Between this transition there came the failed experiment of my going to UC Irvine to get a teaching credential. There were some good times, there were some hard times, some lessons learned the easy way, and some lessons learned the hard way. Ultimately, it wasn't what God had for me. Some of the failure came at my own procrastination, some came through challenges that were beyond my control.
Ultimately, I didn't pass my classes at Irvine because I didn't do all the work. Instead I spent, my time serving in the Children's Ministry at Grace.
I still remember when, after that lunch with Scott Peterson and the bus ride from the airport a few weeks later, that it finally clicked, and I knew what I was suppose to do. I was so excited to tell family and friends of my revelation. I was met with a lot of, "We already knew that." and "It's about time you figured it out." (all said in the most loving way possible.)
When I told my mom her response was, "Of course you are suppose to be in a church and not a classroom. Why didn't you pass the classes at Irvine?"
I was always a Children's Pastor, I just didn't know it.
During these years there were those who knew my story (again mostly those who worked closely with me in ministry). But it wasn't my identity anymore.
At least not to the outside world. Inside though-as I look back, I certainly didn't see it at the time-their was that sliver of need. need to be a kid. need to be a dad. need to be loved.
need to know the stories were real.
More than that, what was inside of me during these years was the belief that I wasn't good enough. There was no way I could be called into ministry, because I am no example, no model, I am too broken to fix others.
Then came John Coe. Or at least tapes of John Coe listen to and discussed in an intimate Bible Study made up of two couples (one of which were the Young Adult Pastor and his wife) and myself. Tapes of John Coe describing the dark night of the soul and what that means.
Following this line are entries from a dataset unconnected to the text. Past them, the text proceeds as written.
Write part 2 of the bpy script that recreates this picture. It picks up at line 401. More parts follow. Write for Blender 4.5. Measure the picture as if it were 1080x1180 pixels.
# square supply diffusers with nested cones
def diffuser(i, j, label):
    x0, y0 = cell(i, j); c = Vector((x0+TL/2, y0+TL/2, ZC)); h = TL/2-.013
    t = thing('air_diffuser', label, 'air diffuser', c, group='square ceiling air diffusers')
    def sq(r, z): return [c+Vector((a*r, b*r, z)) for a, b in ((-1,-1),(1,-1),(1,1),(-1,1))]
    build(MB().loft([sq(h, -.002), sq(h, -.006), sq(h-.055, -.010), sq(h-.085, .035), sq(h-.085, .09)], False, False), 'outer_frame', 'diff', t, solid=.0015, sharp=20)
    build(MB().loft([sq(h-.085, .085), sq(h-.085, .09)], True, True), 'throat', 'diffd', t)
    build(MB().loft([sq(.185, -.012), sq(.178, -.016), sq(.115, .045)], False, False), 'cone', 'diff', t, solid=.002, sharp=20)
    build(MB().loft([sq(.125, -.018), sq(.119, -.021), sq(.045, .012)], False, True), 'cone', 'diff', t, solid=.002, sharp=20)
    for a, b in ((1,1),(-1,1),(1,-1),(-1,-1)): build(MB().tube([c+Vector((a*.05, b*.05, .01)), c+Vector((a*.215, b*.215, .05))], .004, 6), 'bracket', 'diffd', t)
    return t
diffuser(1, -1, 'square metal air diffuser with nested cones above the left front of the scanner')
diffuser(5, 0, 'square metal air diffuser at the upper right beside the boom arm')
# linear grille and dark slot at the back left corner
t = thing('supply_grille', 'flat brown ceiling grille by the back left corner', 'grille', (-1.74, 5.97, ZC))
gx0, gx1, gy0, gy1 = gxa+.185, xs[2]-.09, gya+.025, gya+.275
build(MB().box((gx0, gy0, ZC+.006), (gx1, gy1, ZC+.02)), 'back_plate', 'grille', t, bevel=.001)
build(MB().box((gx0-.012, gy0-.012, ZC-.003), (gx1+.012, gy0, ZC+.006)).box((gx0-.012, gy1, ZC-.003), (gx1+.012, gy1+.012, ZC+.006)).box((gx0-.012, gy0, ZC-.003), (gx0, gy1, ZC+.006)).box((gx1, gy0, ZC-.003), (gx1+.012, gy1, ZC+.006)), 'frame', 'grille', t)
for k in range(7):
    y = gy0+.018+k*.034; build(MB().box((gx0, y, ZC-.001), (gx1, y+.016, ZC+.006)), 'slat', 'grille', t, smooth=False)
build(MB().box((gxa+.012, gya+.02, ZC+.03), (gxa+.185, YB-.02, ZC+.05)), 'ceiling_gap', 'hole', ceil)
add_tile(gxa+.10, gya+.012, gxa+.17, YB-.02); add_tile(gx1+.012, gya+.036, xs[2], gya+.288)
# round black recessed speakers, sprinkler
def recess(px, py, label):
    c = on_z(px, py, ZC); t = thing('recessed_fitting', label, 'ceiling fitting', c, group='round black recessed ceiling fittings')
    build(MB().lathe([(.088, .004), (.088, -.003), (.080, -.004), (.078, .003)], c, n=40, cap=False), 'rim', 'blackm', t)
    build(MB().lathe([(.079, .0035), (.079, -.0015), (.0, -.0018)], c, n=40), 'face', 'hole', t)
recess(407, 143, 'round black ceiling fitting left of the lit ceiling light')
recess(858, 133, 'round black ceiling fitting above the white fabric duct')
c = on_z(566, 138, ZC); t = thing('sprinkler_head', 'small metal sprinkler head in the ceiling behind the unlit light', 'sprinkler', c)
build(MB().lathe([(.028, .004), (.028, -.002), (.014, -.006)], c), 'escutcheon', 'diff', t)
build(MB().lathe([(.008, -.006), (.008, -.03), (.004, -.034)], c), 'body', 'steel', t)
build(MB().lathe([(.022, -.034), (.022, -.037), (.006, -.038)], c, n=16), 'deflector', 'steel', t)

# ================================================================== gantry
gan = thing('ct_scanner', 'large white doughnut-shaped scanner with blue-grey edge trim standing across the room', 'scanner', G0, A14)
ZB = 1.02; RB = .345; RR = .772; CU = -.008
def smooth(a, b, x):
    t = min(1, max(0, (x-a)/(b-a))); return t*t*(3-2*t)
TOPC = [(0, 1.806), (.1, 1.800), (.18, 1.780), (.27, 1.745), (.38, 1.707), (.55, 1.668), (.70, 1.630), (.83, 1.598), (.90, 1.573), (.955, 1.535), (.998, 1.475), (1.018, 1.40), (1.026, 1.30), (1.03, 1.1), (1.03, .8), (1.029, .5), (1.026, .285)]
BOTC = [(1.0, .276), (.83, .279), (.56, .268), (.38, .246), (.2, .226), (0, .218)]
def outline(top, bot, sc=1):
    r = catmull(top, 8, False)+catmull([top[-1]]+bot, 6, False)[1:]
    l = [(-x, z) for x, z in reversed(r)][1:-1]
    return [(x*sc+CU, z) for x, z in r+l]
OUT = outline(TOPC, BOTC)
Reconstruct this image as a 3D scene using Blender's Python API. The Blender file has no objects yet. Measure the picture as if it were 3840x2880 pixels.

Tapes of John Coe listened to and discussed in a group that had dinner parties around getting me to fill out applications and start to move forward. Tapes listened to and discussed with a group that made me cookie monster cakes and went to see Les Mis at the Hollywood Bowl.
A group that cared. Not about my mission, my calling, and certainly not about my failures. But cared about me.
Then God called me to camp.
The first part of this blog centered around the death of my father and how that impacted my identity. It started as very external thing, and slowly moved inward. By this point (circa 2008) it was moved in so deeply that even I hardly notice it.
At camp even fewer knew about my dad. Funny thing was though, they accepted me none the less. They didn't pitty me or need to support me cause I was broken, they just accepted me. Same thing happened at the church I went to. In fact during my time at ARCG/RCC I can only think of two times I told the story of my dad from start to finish (and one of those was in South Africa.)
Then I got involved in the Children's Ministry at RCC, which lead me to North Park.
Something was said to me last semester that is one of the most encouraging things and one of the most frightening things that has ever been said to me. It is encouraging because it shows the strength and healing God has already done in my life. It is frightening because it shows that my course, my path, my story was not inevitable. I had always assumed that my life with all its ups and downs just naturally led me to the place I am now.
We were sharing in small group setting about how we address God in our prayers. The group knew my story from previous conversations. I began with the statement, "I usually begin my prayers with 'Father God' which isn't really a surprise given my story." One of the response to me was, "I don't think that the way you address God is a given, given your story. I think there are several other ways you could understand God through all of that."
It was another reminder that I have been called out. Set aside, made special, made especially for the work of telling children THE story.
So here I sit. On the edge of epiphany. Here I sit ready to go back and expose the wounds, so that they may be cleaned and healed. I am not completely sure when and how this will all happen. But I am trusting God to equip the one he has called.